Supplied data ▸
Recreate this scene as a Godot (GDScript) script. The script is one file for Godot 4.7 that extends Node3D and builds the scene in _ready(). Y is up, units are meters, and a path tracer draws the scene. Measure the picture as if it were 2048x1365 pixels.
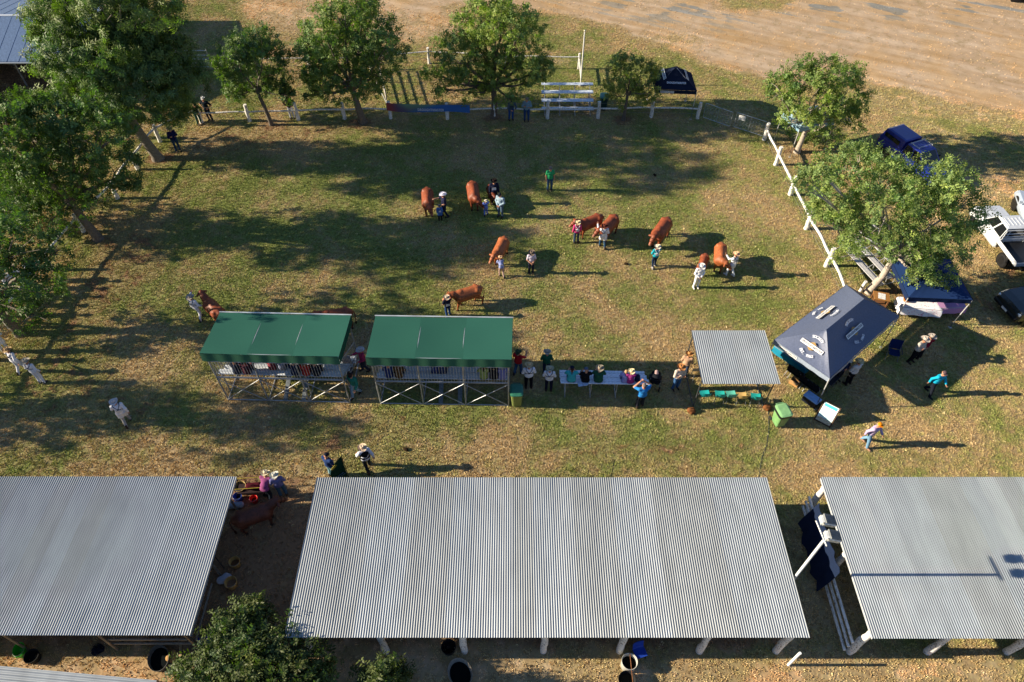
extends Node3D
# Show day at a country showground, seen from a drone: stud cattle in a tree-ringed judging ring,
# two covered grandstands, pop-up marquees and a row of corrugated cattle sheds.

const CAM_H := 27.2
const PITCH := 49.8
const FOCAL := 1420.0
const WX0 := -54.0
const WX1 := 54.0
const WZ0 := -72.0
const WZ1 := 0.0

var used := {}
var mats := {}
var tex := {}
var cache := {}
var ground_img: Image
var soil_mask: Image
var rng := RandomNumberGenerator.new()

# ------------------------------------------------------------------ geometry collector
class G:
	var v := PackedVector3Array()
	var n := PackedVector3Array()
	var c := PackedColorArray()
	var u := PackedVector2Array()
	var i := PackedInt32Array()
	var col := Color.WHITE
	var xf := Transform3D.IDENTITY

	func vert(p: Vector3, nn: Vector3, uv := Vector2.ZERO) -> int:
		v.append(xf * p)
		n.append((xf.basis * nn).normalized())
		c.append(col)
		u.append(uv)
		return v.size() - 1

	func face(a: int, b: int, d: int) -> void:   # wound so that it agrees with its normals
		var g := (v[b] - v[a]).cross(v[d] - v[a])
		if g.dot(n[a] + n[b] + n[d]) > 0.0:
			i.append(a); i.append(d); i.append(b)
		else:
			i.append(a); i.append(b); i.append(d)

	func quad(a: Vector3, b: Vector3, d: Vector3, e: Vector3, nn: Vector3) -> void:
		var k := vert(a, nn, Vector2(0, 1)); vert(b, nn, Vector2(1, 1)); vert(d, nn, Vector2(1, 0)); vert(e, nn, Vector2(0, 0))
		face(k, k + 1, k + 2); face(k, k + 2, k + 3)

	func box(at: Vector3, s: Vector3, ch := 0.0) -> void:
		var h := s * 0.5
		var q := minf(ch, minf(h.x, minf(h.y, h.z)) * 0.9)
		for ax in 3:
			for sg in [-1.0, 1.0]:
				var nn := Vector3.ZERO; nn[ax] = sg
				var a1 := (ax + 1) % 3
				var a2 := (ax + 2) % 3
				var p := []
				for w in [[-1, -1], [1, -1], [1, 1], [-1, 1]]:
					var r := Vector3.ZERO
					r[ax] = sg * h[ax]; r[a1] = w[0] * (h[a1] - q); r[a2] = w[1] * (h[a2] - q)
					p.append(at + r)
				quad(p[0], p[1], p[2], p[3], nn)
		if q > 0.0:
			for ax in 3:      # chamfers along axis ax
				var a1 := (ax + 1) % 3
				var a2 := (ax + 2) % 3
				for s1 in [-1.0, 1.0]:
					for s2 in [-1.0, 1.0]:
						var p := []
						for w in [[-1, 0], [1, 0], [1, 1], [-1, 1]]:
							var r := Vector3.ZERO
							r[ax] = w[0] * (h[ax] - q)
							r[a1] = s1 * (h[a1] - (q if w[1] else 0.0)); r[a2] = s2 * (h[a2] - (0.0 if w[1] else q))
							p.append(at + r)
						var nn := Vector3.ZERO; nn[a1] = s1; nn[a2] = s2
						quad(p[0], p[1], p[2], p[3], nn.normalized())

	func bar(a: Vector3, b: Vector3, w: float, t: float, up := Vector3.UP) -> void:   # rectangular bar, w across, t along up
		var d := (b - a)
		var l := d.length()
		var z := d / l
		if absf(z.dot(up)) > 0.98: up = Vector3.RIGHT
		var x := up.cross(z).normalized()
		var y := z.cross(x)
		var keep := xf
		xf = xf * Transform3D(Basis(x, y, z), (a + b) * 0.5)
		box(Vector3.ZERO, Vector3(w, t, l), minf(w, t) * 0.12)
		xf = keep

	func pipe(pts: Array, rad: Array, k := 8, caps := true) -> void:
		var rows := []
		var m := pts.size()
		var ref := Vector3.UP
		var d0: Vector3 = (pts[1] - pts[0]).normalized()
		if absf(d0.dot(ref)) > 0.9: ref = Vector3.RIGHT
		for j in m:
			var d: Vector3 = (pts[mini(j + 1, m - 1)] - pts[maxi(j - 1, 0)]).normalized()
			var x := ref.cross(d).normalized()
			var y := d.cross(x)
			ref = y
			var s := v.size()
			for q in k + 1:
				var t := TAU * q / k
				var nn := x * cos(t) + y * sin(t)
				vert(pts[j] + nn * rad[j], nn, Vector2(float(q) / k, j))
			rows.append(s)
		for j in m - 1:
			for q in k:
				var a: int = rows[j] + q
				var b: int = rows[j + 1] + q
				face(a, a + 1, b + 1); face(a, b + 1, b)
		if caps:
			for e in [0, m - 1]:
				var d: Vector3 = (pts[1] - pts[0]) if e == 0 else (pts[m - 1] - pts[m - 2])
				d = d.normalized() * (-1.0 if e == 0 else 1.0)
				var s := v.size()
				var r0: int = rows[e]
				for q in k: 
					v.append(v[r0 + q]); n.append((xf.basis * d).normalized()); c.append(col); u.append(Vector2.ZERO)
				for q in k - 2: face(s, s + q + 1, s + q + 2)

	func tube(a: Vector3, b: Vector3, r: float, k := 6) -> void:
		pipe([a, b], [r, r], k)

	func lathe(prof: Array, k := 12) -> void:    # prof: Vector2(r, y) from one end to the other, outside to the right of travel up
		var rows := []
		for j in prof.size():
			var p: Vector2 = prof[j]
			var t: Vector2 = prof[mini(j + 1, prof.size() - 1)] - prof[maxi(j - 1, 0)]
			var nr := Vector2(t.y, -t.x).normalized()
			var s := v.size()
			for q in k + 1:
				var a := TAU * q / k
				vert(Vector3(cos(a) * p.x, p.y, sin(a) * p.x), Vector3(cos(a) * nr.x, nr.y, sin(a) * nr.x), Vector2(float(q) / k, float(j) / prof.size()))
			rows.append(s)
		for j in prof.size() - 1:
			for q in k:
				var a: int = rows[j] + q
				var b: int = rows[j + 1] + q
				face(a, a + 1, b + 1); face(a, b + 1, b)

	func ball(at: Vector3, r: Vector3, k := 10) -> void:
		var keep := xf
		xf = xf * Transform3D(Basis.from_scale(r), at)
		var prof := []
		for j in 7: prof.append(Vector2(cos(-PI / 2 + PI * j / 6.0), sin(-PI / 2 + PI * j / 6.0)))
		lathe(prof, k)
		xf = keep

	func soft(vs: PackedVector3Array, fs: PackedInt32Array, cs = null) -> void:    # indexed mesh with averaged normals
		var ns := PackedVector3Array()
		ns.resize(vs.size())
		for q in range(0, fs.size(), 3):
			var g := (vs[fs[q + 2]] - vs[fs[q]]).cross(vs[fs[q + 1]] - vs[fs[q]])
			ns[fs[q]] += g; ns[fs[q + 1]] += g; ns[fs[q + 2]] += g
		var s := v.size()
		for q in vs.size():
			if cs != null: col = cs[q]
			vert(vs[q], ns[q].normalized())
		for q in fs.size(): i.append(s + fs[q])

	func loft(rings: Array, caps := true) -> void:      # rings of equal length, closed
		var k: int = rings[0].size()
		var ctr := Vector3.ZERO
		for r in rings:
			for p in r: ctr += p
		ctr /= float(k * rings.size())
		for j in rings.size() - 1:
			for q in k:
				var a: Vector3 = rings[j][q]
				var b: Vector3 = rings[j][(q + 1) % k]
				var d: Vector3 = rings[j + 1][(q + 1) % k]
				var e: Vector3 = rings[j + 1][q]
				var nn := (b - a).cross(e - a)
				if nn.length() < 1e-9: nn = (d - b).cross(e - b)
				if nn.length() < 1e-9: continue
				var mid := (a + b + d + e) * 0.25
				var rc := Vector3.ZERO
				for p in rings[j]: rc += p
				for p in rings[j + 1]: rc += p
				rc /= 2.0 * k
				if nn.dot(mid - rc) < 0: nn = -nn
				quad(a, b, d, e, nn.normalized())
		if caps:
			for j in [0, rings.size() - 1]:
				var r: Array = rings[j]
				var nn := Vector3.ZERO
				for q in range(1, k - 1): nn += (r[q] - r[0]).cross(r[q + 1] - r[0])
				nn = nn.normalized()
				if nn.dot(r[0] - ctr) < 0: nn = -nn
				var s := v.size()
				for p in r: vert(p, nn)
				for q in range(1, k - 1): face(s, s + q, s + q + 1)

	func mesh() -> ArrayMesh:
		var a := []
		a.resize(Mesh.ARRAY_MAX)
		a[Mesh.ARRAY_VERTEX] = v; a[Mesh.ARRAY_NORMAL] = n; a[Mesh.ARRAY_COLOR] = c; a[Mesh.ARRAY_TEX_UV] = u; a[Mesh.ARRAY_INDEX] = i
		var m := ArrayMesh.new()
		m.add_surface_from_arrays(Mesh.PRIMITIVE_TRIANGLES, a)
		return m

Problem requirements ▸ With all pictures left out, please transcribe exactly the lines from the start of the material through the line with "# two covered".

Exercise result ▸
Recreate this scene as a Godot (GDScript) script. The script is one file for Godot 4.7 that extends Node3D and builds the scene in _ready(). Y is up, units are meters, and a path tracer draws the scene. Measure the picture as if it were 2048x1365 pixels.
extends Node3D
# Show day at a country showground, seen from a drone: stud cattle in a tree-ringed judging ring,
# two covered grandstands, pop-up marquees and a row of corrugated cattle sheds.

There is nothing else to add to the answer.